Any person who performs any ... service ... in connection with the drilling of any well or wells in search of oil ... has a privilege on all oil ... produced from the well or wells, and the proceeds thereof inuring to the working interest therein, and on the oil ... well or wells and on the lease whereon the same are located, and on all drilling rigs, standard rigs, machinery, appurtenances, appliances, equipment, buildings, tanks, and other structures thereto attached or located on the lease, for the amount due for ... service, in principal and interest and for the cost of preparing and recording the privilege, as well as ten per cent attorney's fees in the event it becomes necessary to employ an attorney to enforce collection....

[4] LSA-R.S. 9:4862 at the time services were performed by Genina, read, in pertinent part, as follows:

If a notice of such claim or privilege ... is filed for record ... within 90 days after the last day of the performance of the labor or service ..., the privileges are superior to all other privileges or mortgages against the property ...

LSA-R.S. 9:4862 was amended by Acts 1983, No. 374, effective August 30, 1983, to change the filing period form 90 days to 180 days.
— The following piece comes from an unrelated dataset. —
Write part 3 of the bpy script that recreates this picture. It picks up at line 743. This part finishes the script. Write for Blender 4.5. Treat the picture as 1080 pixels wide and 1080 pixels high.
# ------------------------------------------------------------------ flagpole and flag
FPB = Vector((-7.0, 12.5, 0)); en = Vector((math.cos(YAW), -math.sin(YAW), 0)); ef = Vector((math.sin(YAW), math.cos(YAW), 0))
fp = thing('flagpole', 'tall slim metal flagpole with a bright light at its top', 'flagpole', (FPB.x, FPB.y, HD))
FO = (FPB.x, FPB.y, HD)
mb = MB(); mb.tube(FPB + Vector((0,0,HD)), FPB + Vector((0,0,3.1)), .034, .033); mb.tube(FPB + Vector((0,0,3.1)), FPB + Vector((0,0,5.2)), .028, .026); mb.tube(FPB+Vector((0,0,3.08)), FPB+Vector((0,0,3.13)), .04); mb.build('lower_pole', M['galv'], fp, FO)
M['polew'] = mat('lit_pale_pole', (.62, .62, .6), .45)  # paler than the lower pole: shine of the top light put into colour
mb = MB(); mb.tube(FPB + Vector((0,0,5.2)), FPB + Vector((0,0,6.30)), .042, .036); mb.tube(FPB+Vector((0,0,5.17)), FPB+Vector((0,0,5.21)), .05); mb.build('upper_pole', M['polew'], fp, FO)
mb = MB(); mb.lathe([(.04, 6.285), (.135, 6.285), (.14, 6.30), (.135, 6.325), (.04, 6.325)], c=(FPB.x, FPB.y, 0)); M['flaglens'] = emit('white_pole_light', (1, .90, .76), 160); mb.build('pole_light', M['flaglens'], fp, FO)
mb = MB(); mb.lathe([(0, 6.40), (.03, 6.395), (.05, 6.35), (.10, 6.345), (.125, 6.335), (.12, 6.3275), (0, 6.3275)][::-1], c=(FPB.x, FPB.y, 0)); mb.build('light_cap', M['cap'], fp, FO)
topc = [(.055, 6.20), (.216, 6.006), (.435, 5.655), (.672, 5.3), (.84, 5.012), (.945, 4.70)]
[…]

In the present case, the services were performed in 1982 and the 90 day period is applicable.

[5] LSA-R.S. 9:4865, at the time services were performed by Genina, read as follows:

Unless interrupted by suit thereon, the privilege shall prescribe and become ineffective one year from the date of recordation.

[6] LSA-C.C. art. 1799 replaced and expanded LSA-C.C. art. 2097 in the 1984 revision of the Civil Code. The expansion is not relevant in this lawsuit.

[7] LSA-C.C. art. 1794 replaced LSA-C.C. art. 2091 in the 1984 revision of the Civil Code. The change was not substantive.